• [Task brief]: Repeat exactly, and only, the lines below starting at the line that contains "var=0.25, scale=1.8, spec=0.08)" and ending at the line that contains "mat('soffit_brown', (0.13, 0.034, 0.016), 0.6, var=0.1, scale=3)", inclusive of both.
* start Data entries *
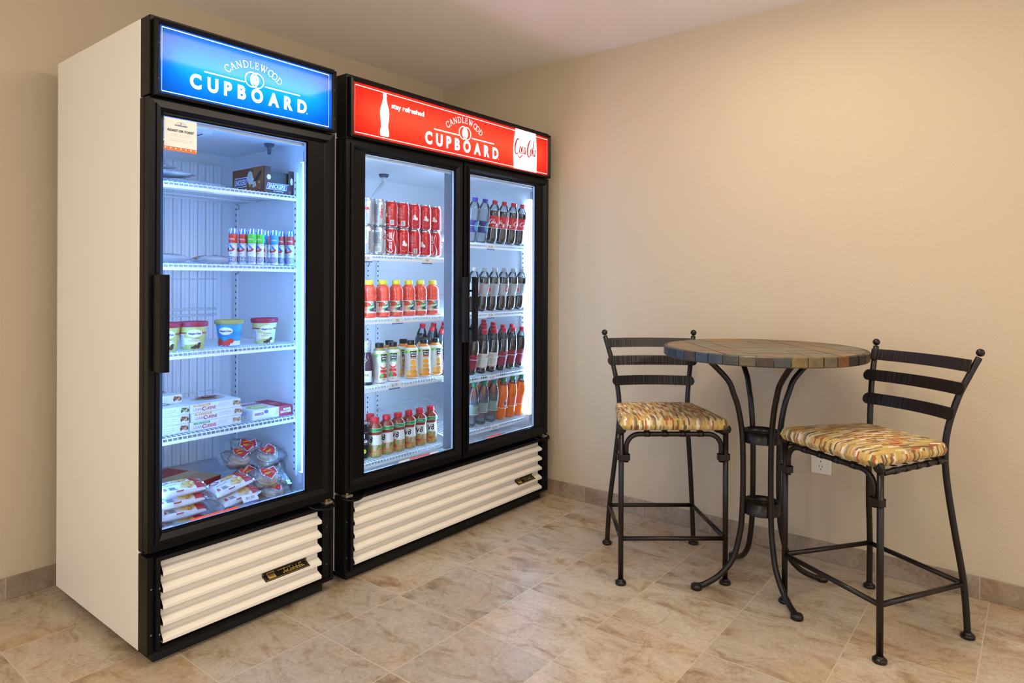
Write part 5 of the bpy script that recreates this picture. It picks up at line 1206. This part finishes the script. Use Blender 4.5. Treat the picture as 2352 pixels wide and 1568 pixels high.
* end Data entries *
* start Data entries *
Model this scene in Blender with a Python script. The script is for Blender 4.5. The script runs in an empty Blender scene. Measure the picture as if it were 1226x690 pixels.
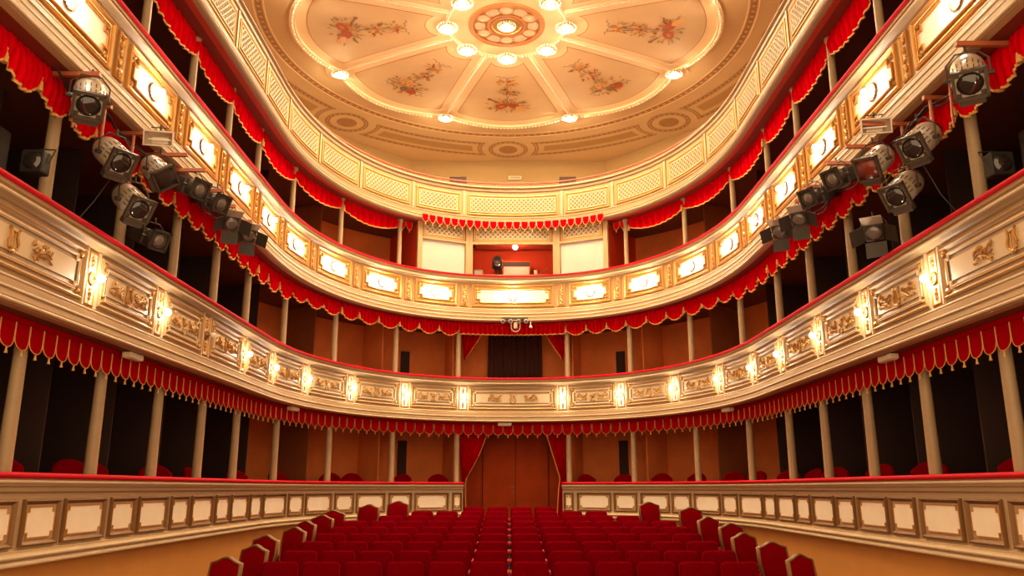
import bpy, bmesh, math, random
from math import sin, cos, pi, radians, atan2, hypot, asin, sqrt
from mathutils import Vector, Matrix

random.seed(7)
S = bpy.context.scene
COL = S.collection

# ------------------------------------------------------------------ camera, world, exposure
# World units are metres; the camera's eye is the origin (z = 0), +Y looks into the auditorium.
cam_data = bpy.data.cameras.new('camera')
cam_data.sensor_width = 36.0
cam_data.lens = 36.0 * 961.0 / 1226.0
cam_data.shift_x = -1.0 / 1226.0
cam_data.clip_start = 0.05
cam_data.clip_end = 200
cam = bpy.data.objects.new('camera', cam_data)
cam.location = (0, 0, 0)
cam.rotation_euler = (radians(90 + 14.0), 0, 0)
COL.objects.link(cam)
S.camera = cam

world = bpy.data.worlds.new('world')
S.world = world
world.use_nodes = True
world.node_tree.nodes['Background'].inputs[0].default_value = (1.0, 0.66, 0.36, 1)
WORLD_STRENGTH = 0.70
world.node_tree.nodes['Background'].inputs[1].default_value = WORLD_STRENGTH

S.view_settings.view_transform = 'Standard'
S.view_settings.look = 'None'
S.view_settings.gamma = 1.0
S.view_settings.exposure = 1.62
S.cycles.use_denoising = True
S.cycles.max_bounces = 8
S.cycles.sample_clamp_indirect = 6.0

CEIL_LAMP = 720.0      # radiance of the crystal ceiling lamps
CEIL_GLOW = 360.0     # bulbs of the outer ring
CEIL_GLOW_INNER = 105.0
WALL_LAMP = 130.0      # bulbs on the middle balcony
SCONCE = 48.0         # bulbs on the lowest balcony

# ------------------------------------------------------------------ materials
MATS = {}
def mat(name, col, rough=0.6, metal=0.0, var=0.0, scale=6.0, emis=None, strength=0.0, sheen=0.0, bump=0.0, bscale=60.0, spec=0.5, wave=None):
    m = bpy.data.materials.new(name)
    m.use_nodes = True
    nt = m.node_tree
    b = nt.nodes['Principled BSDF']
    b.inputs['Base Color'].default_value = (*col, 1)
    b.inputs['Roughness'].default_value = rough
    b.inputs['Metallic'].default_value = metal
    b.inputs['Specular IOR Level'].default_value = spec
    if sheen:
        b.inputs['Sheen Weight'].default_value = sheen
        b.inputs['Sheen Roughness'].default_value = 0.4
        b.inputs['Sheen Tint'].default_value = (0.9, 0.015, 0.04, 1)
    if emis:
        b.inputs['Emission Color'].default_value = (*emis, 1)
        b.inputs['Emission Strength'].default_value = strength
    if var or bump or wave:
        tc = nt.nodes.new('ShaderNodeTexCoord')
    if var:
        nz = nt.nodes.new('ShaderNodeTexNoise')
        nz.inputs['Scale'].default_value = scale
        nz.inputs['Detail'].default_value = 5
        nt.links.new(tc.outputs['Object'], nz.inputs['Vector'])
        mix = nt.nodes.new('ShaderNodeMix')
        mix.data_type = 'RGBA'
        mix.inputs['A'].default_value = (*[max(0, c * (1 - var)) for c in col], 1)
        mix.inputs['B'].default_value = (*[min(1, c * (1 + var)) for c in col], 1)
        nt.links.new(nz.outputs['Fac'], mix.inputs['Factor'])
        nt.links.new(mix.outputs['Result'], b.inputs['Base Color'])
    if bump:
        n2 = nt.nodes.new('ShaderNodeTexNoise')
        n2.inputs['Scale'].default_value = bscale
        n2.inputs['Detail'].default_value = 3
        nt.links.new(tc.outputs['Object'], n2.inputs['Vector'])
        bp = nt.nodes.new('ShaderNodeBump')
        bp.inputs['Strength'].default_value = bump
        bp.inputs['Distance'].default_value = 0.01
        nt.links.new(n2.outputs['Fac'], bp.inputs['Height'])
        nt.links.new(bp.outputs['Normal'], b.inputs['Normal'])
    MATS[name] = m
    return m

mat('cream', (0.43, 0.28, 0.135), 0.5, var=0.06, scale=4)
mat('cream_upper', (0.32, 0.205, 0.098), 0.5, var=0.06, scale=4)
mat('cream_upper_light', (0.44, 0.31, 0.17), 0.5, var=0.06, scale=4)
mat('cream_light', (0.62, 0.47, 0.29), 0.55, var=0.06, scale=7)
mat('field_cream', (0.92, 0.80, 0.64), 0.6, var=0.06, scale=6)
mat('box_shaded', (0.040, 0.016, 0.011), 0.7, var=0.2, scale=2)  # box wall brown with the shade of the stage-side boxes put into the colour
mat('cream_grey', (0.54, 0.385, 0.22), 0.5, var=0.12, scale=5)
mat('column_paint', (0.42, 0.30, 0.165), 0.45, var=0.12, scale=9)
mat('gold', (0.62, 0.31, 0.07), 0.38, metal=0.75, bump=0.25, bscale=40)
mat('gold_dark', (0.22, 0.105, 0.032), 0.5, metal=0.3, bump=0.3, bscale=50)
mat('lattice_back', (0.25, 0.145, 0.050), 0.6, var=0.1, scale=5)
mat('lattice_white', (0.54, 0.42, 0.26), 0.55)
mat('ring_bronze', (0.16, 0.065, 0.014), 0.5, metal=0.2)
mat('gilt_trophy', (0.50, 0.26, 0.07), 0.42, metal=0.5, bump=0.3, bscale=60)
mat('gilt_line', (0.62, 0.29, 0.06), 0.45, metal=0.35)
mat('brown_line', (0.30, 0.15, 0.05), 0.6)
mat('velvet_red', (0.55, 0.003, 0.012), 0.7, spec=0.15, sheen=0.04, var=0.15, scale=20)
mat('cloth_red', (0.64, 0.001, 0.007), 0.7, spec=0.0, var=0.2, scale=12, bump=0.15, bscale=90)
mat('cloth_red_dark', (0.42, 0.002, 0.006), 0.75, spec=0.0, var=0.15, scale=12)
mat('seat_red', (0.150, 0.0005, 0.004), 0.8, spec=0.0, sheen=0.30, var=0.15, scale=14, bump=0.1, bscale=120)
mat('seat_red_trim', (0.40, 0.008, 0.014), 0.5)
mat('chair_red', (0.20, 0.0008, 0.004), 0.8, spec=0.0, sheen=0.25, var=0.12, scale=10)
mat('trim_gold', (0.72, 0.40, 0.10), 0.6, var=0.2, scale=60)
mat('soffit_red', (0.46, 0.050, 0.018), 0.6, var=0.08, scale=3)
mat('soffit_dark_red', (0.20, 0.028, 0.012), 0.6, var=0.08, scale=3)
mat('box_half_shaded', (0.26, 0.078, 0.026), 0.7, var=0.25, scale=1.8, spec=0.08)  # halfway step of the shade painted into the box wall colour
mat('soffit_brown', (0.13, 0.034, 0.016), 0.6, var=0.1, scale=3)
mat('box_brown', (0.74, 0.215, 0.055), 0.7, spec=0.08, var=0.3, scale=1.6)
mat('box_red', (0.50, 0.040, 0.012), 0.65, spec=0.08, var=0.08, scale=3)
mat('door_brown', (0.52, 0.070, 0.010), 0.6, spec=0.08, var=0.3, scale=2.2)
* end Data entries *
• [Result of the exercise]:
mat('box_half_shaded', (0.26, 0.078, 0.026), 0.7, var=0.25, scale=1.8, spec=0.08)  # halfway step of the shade painted into the box wall colour
mat('soffit_brown', (0.13, 0.034, 0.016), 0.6, var=0.1, scale=3)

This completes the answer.